An elderly man goes into confession and says to the priest, "Father, I'm 80 years old, married, have four kids and 11 grandchildren. I started taking this new Viagra pill, and last night I had an affair and made love to two 18-year-old girls. Both of them. Twice.

The priest said: "Well, my son, when was the last time you were in confession?"

"Never Father, I'm Jewish."

"So then, why are you telling me?"

"Because I'm telling everybody!"

Best Sex

This couple have just met in a bar, really hit it off and gone back to her place to have wild, passionate sex.

After they have finished he lies back with a smug look on his face, "I guess that was just about the best sex you have ever had," he says.

"What makes you say that?" asks the woman.

"Well, every time we did it, I couldn't help notice how it made your toes curl," he explains.
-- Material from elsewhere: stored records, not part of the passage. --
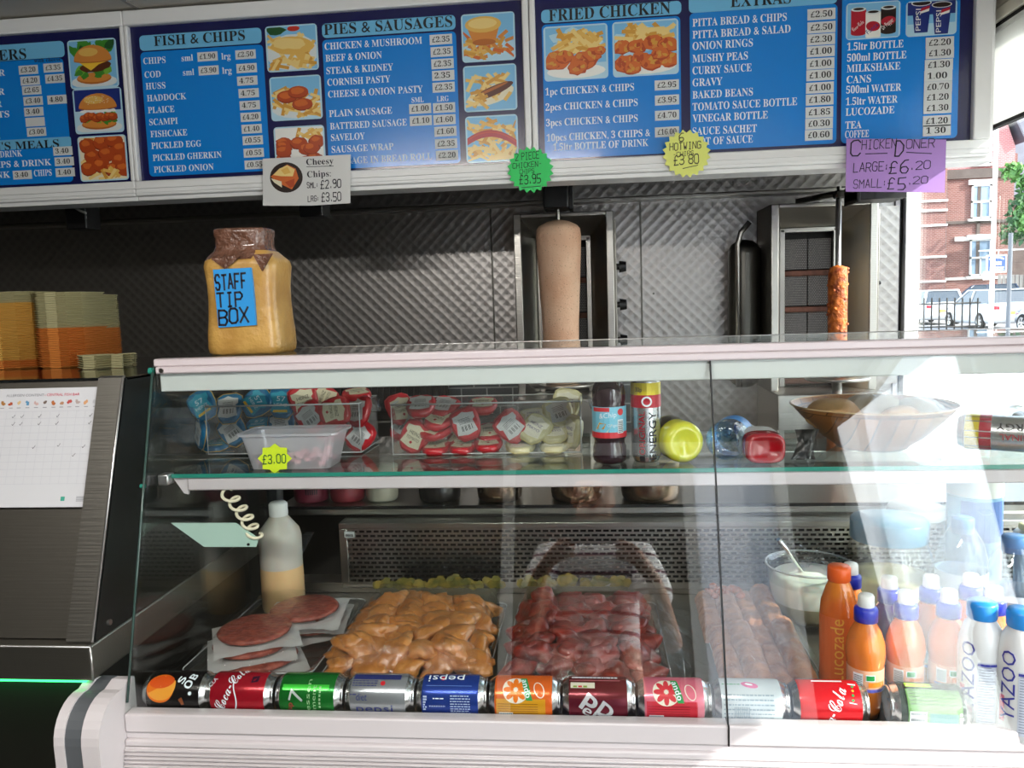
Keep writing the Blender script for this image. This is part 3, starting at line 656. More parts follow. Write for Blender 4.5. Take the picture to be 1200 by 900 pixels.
# ------------------------------------------------------------------ back counter and doner grills
t = thing('back_counter', 'long stainless counter along the back wall under the grills', 'counter', (-.9, 1.6, 0))
MB().box(-3.1, 1.1, 1.42, 1.846, .86, .90, .004).build('worktop', t, steel)
MB().box(-3.1, 1.1, 1.45, 1.845, .10, .86, .004).build('cabinet', t, steel_dark)
MB().box(-3.0, 1.05, 1.50, 1.84, .0, .10).build('plinth', t, black)
mesh_m = brick_mat('burner_mesh', '6f6c6a', '807c78', '2b2827', 1, .006, .006, .0012, .6)
rust = mat('scorched_bar', '6b4436', .8, var=(40, .4))
heatsteel = mat('heat_tinted_steel', 'a5937c', .3, 1, var=(5, .3), col2='8d8a88')
def grill(label, x0, x1, xi0, xi1, z0, zt, knobs, sidex):
    """open-front gas grill: flange, splayed cheeks, burner stack; front plane at Y"""
    yf, yb = 1.62, 1.76
    t = thing('doner_grill', label, 'grill', ((x0+x1)/2, 1.72, .90), group='doner grills')
    b = MB(); b.box(x0, x1, yf+.01, 1.845, zt-.004, zt).box(x0, x0+.003, yf+.01, 1.845, z0, zt).box(x1-.003, x1, yf+.01, 1.845, z0, zt).box(x0, x1, 1.835, 1.845, z0, zt)
    b.build('casing', t, steel_dull)
    fl = .026; b = MB()
    for q in ((x0, x0+fl, z0, zt), (x1-fl, x1, z0, zt), (x0+fl, x1-fl, zt-.014, zt)): b.box(q[0], q[1], yf, yf+.012, q[2], q[3], .003)
    b.build('front_flange', t, steel)
    zi = zt-.075
    b = MB(); b.face([(x0+fl, yf+.006, z0), (x0+fl, yf+.006, zt-.014), (xi0, yb, zi), (xi0, yb, z0)]); b.build('cheek_panel', t, steel)
    b = MB(); b.face([(x1-fl, yf+.006, z0), (x1-fl, yf+.006, zt-.014), (xi1, yb, zi), (xi1, yb, z0)]); b.build('cheek_panel', t, heatsteel)
    b = MB(); b.face([(x0+fl, yf+.006, zt-.014), (x1-fl, yf+.006, zt-.014), (xi1, yb, zi), (xi0, yb, zi)]); b.build('top_panel', t, steel_dull)
    b = MB()
    for q in ((xi0-.002, xi0+.016, z0, zi), (xi1-.016, xi1+.002, z0, zi), (xi0, xi1, zi-.012, zi+.004)): b.box(q[0], q[1], yb-.012, yb+.004, q[2], q[3], .002)
    b.build('inner_flange', t, steel)
    h = .128; z = zi-.035; k = 0
    MB().box(xi0, xi1, yb+.03, yb+.04, z0, zi).build('burner_housing', t, dark_inside)
    while z-h > z0-.05:
        b = MB(); xm = (xi0+xi1)/2
        b.box(xi0+.018, xm-.002, yb+.008, yb+.02, z-h+.022, z).box(xm+.002, xi1-.018, yb+.008, yb+.02, z-h+.022, z)
        b.build('burner', t, mesh_m)
        MB().box(xi0+.014, xi1-.014, yb-.002, yb+.018, z-h-.002, z-h+.018, .004).build('burner_bar', t, rust)
        z -= h
    for kz in knobs:
        b = MB().cyl((x1+.006, yf+.03, kz), (x1+.022, yf+.03, kz), .011, n=12).cyl((x1+.018, yf+.03, kz), (x1+.042, yf+.03, kz), .021, .017, 16); b.build('knob', t, black)
    MB().box(x1+.001, x1+.008, yf+.01, yf+.16, z0+.12, zt-.03, .002).build('control_panel', t, steel_dull)
    MB().box(x0, x1, yf-.10, 1.845, .90, z0, .004).build('base_box', t, steel)
    return t
YG = 1.62
gx = lambda px, py=300: at(px, py, YG).x
g1 = grill('stainless doner grill behind the large pale meat cone, burners dark', gx(602.5), gx(719.5), gx(627), gx(692), 1.07, at(660, 249, YG).z, [at(728, 312, YG).z, at(729, 357, YG).z, at(729, 399, YG).z], 0)
x0, x1 = gx(903.5), gx(1029)
g2 = grill('stainless doner grill beside the window, with thin orange meat in front', x0, x1, gx(925), gx(996), 1.07, at(960, 237, YG).z, [], 1)
b = MB(); b.box(x0-.115, x0-.002, 1.72, 1.84, 1.07, g2.location.z+.70, .05, seg=4); b.build('side_shield', g2, steel_dark)
MB().tube([(x0-.095, 1.70, 1.08), (x0-.095, 1.70, 1.58), (x0-.085, 1.70, 1.62), (x0-.055, 1.70, 1.655)], .009).build('shield_rod', g2, steel)
for z in (1.43, 1.20): MB().cyl((x1+.006, 1.64, z), (x1+.016, 1.64, z), .006, n=8).build('hinge_pin', g2, black)
MB().box(x1, 1.097, 1.80, 1.83, 1.07, 1.70).build('side_plate', g2, turned)

def spit(x, y, ztip, zb, meatz): pass
# large pale cone
YK = 1.50
cx = (at(629, 300, YK).x + at(681, 300, YK).x)/2; ztop = at(655, 256, YK).z; zb = at(655, 447, YK).z
t = thing('doner_spit', 'upright doner spit carrying the large pale meat cone', 'spit', (cx, YK, zb-.02))
MB().cyl((cx, YK, zb-.12), (cx, YK, ztop+.035), .006, n=10).build('skewer', t, steel)
b = MB(); b.lathe([(0, zb-.016), (.105, zb-.016), (.112, zb-.008), (.105, zb-.006), (0, zb-.006)], 32, Matrix.Translation((cx, YK, 0))); b.build('drip_plate', t, steel)
MB().cyl((cx, YK, .90), (cx, YK, zb-.015), .014, n=12).build('post', t, steel)
b = MB().box(cx-.045, cx+.038, YK-.05, YK+.06, ztop+.028, ztop+.10, .006); b.box(cx+.038, cx+.052, YK-.03, YK+.05, ztop+.025, ztop+.14, .002)
b.build('motor', t, black)
MB().box(cx-.012, cx+.03, YK-.01, YK+.30, ztop+.10, ztop+.13, .004).build('motor_bracket', t, steel_dark)
Rk = (at(681, 300, YK).x-at(629, 300, YK).x)/2
H = ztop-zb
prof = [(0, 0), (Rk*.74, 0), (Rk*.80, .03*H), (Rk*.80, .2*H), (Rk*.84, .4*H), (Rk*.93, .62*H), (Rk*.99, .8*H), (Rk*1.01, .90*H), (Rk*.98, .945*H), (Rk*.86, .965*H), (Rk*.5, .99*H), (Rk*.15, H), (0, H)]
b = MB(); b.lathe(prof, 40, Matrix.Translation((cx, YK, zb-.005)), wob=.02)
m_d = mat('pale_doner_meat', 'e6c2a4', .65, var=(9, .3), col2='d8a888', bump=(160, .25))
n = m_d.node_tree; p_ = n.nodes['Principled BSDF']; vt = n.nodes.new('ShaderNodeTexVoronoi'); vt.inputs['Scale'].default_value = 120; tc_ = n.nodes['Texture Coordinate']
n.links.new(tc_.outputs['Object'], vt.inputs['Vector']); rr_ = n.nodes.new('ShaderNodeValToRGB'); rr_.color_ramp.elements[0].position = .10; rr_.color_ramp.elements[0].color = (.10, .035, .015, 1); rr_.color_ramp.elements[1].position = .2; rr_.color_ramp.elements[1].color = (1, 1, 1, 1)
mm = n.nodes.new('ShaderNodeMix'); mm.data_type = 'RGBA'; mm.blend_type = 'MULTIPLY'; mm.inputs[0].default_value = .6
src = p_.inputs['Base Color'].links[0].from_socket; n.links.new(vt.outputs['Distance'], rr_.inputs[0]); n.links.new(src, mm.inputs[6]); n.links.new(rr_.outputs[0], mm.inputs[7]); n.links.new(mm.outputs[2], p_.inputs['Base Color'])
tag(one(b.build('doner_meat', None, m_d), (cx, YK, zb)), 'tall pale brown doner meat cone on its spit, speckled', 'meat')
# thin orange chicken doner
YC = 1.46
pt = at(976, 230, YC); pb = at(984, 440, YC); pm0 = at(979, 311, YC); pm1 = at(984, 438, YC)
cx = (pm0.x+pm1.x)/2
t = thing('doner_spit', 'upright spit by the window, mostly bare, holding the thin chicken doner', 'spit', (pb.x, YC, pb.z-.02))
MB().tube([(cx, YC, pb.z-.10), (cx, YC, pt.z)], .0085, 10).build('skewer', t, alu)
b = MB(); b.lathe([(0, -.01), (.095, -.01), (.10, -.003), (.095, 0), (0, 0)], 32, Matrix.Translation((cx, YC, pb.z-.004))); b.build('drip_plate', t, steel)
MB().lathe([(.016, .90), (.016, pb.z-.10), (.014, pb.z-.015), (0, pb.z-.015)], 14, Matrix.Translation((cx, YC, 0))).lathe([(0, .90), (.06, .90), (.06, pb.z-.17), (.05, pb.z-.16), (0, pb.z-.16)], 20, Matrix.Translation((cx, YC, 0))).build('post', t, steel)
b = MB(); q0, q1 = V((cx, YC, pt.z+.005)), at(935, 236, 1.78)
b.tube([q0+V((.008, -.01, .004)), q1], .012, 4); b.box(cx-.012, cx+.02, YC-.02, YC+.02, pt.z-.006, pt.z+.014, .002); b.cyl((cx, YC, pt.z+.014), (cx, YC, pt.z+.03), .006, n=8); b.build('support_arm', t, steel_dark)
b = MB(); ra = (at(990, 350, YC).x-at(968, 350, YC).x)/2
hh = pm0.z-pm1.z
b.lathe([(0, 0), (ra*.93, 0), (ra*.95, hh*.3), (ra*1.0, hh*.5), (ra*1.0, hh*.9), (ra*.92, hh*.98), (ra*.3, hh), (0, hh)], 28, Matrix.Translation((cx, YC, pm1.z)), wob=.16)
for k in range(26):
    a, z = rnd.uniform(0, 2*PI), rnd.uniform(.02, .97)*hh; b.blob((cx+ra*.93*math.cos(a), YC+ra*.93*math.sin(a), pm1.z+z), (.0075, .0075, .006), k, .4, 1)
tag(one(b.build('chicken_doner_meat', None, mat('orange_chicken', 'd9772c', .5, var=(45, .5), col2='8a3a12', bump=(90, .7))), (cx, YC, pm1.z)), 'thin orange roasted chicken doner on the spit by the window', 'meat')
b = MB().box(at(1004, 229, 1.30).x, at(1063, 229, 1.30).x, 1.30, 1.42, at(1030, 233, 1.3).z, at(1030, 222, 1.3).z, .003)
b.box(at(1004, 229, 1.30).x, at(1008, 229, 1.30).x, 1.295, 1.42, at(1030, 236, 1.3).z, at(1030, 222, 1.3).z+.02, .002)
tag(one(b.build('spit_motor', None, black), (1.0, 1.36, at(1030, 222, 1.3).z+.02)), 'black motor box hanging under the purple price note', 'motor')
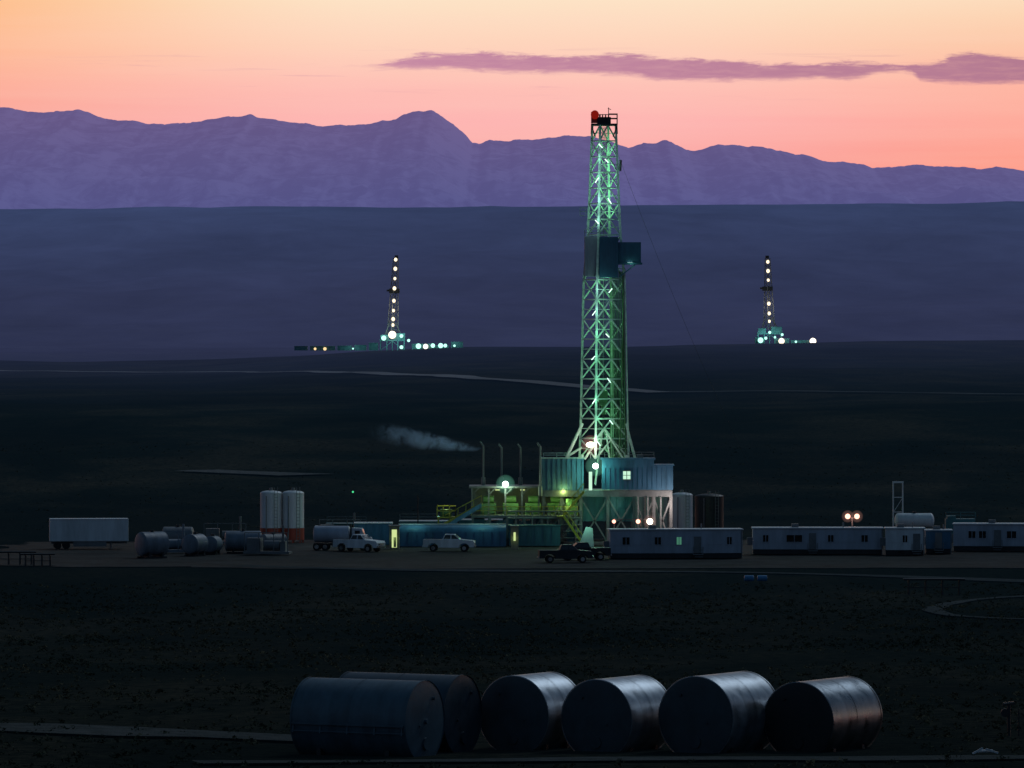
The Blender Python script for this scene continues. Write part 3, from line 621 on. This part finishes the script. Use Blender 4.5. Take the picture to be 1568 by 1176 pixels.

"Oh," says the woman, "that was just because most men wait to take off my pantyhose first."

No worth

An Egyptian man is walking through the Cairo bazaar, when a stranger comes up to him and offers to sell Viagra (illegal in Egypt) for 100 Egyptian pounds.

"No, not worth it!"

"OK, how about 50 Egyptian pounds?"

"No, not worth it!"

"OK, 20?"

"No, not worth it!"

"How about 10?"

"No, not worth it!"

"Listen, these pills cost US $10 each. How can you say they are not worth it?"

"Oh, the pills ARE worth it. My wife is not worth it."